Me ha venido a la mente esta frase al recordar que muchos jóvenes se encuentran ahora en exámenes. Tiempos de mucho nerviosismo, de éxitos y de algún que otro enfado. Y me da la impresión que son pocos los que se dan cuenta que, más que unas preguntas de matemáticas o de derecho, lo que se pone en juego ahí va más allá: representan la actitud de cara a futuras batallas. Y tal vez la mayoría de estos estudiantes viven con la miopía de no ver cómo se pierde la sociedad, cómo se desmorona por la falta de una sólida formación, también en el campo intelectual.
El estudiante es un ciudadano en su pleno derecho. Y con los mismos deberes. Por lo mismo, debe contribuir al bien de la sociedad. ¿Cómo? Con sus estudios. Es como un sello que marca la finalidad de su vida actual, pues en cierta manera su vida de estudiante da un más o un menos al resultado final de la ecuación de nuestro mundo.

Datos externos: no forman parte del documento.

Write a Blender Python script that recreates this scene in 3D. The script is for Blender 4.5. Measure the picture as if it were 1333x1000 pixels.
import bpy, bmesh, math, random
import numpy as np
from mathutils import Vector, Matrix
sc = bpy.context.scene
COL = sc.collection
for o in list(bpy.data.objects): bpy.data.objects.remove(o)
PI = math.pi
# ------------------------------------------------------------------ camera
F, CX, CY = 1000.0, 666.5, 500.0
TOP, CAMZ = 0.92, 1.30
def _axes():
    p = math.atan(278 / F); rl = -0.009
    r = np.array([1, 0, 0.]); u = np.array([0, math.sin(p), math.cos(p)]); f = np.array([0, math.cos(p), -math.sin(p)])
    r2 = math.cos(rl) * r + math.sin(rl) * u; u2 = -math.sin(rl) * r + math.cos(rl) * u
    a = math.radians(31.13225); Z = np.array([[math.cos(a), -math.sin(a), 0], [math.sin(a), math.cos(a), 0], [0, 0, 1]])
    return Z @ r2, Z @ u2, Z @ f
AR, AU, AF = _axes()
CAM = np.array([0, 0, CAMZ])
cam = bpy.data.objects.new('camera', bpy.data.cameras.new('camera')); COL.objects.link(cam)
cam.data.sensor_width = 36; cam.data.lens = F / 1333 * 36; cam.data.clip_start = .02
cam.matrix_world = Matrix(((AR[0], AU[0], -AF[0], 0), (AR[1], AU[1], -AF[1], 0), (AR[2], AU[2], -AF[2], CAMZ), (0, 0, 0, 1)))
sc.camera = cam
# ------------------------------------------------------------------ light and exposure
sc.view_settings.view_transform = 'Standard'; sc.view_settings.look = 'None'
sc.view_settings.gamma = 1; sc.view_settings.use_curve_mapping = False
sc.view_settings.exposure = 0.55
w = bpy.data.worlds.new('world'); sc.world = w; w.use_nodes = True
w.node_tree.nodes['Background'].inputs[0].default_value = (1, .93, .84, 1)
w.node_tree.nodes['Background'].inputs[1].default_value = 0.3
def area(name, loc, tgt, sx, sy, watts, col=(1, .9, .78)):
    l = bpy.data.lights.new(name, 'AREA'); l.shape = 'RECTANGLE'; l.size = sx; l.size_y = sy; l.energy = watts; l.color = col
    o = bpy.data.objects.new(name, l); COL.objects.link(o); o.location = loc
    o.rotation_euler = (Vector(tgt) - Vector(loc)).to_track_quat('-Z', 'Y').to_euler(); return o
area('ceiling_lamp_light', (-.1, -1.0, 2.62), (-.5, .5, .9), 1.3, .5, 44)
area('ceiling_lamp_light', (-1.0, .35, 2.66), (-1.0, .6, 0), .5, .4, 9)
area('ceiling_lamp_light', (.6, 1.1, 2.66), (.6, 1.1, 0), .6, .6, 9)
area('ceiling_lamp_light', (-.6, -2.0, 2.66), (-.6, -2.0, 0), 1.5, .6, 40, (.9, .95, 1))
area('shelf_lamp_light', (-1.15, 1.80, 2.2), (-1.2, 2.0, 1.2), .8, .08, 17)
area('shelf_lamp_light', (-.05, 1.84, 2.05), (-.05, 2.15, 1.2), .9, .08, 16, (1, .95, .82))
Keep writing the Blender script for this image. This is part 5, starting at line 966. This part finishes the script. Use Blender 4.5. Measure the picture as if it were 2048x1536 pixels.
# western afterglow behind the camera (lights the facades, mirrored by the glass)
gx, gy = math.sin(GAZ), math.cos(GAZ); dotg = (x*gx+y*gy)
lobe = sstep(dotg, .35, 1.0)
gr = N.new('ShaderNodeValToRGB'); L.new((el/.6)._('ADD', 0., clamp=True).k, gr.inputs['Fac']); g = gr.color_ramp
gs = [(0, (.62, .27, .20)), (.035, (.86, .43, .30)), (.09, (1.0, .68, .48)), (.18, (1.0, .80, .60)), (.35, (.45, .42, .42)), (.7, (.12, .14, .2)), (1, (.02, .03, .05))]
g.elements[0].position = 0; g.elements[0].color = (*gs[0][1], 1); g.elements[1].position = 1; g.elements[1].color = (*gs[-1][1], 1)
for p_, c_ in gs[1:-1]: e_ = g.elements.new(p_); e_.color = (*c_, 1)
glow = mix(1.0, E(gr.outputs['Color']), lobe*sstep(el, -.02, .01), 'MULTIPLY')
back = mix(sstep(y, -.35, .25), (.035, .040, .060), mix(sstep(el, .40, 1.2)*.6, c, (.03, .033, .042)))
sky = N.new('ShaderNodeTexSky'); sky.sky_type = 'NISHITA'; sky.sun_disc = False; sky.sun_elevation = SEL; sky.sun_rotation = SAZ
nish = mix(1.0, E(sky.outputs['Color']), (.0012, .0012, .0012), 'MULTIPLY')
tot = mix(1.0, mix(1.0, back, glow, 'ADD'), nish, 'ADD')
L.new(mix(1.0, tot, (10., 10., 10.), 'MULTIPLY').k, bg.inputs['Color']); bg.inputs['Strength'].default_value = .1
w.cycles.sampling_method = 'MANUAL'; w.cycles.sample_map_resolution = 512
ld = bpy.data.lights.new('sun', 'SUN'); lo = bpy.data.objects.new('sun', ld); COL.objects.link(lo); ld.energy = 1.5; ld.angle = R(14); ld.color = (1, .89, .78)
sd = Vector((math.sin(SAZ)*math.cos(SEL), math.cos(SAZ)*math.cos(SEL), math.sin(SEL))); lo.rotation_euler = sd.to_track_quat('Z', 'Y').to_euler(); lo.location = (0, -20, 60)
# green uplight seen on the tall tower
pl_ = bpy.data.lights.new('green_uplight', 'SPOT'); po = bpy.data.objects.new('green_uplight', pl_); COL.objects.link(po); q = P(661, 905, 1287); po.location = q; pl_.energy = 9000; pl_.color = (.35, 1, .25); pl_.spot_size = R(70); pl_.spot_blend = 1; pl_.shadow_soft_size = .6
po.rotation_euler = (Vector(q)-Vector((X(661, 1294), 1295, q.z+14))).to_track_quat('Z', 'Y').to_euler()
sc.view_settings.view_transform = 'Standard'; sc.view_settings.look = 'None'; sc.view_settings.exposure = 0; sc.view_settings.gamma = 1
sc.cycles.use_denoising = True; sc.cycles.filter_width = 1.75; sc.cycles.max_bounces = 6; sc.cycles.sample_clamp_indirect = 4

Existe un dogma hermosísimo en la Iglesia Católica llamado "Comunión de los Santos", en donde se afirma que cada acción que realicemos, buena o mala, repercute realmente en provecho o en desgracia del resto de los seres humanos. Y así es: no nos pertenecemos de modo absoluto. Somos “hombres-para-el-otro”, si se me permite la expresión. Y por esto debemos prepararnos tanto intelectualmente, para poder dar lo mejor de nosotros mismos en la construcción de un mundo más perfecto.
El Rey Balduino de Bélgica entendió muy bien su misión en la sociedad -en su caso como monarca- cuando dijo: «Soy rey para amar a mi país, para orar por mi país, para sufrir por mi país». Y los estudiantes deberían saber que su finalidad no debe orientarse tan lejos de estas aspiraciones: amar la sociedad en la que viven (buscando que sea la mejor posible), orar por el mundo en el que se mueven (para que viva lo más cercano a Dios) y sufrir por todos los hombres con el heroísmo de sus vidas (para que, como semilla que cae en el surco, el dolor eleve la sólida planta de grupos humanos más justos y más perfectos).
Por ello, cada minuto del estudio es tan importante. Cada apartado que se cultiva, que se interioriza y se asimila es un arma muy útil para poder construir el futuro de la propia nación. Cada estudiante está llamado a ser llama viva que debe alumbrar, pues «si vosotros no ardéis de amor, habrá mucha gente que morirá de frío» (Francois Mauriac). Y ¡cuánto invierno en nuestro mundo!
Sólo con esta concepción de la vida estudiantil se podrá crecer y plantar cara a las futuras batallas; salir de las trincheras del miedo y de la incertidumbre. Y no sólo se vencerá un “Waterloo” cualquiera, sino la batalla definitiva en la construcción de una sociedad que camina a la Patria definitiva: la eternidad con Dios.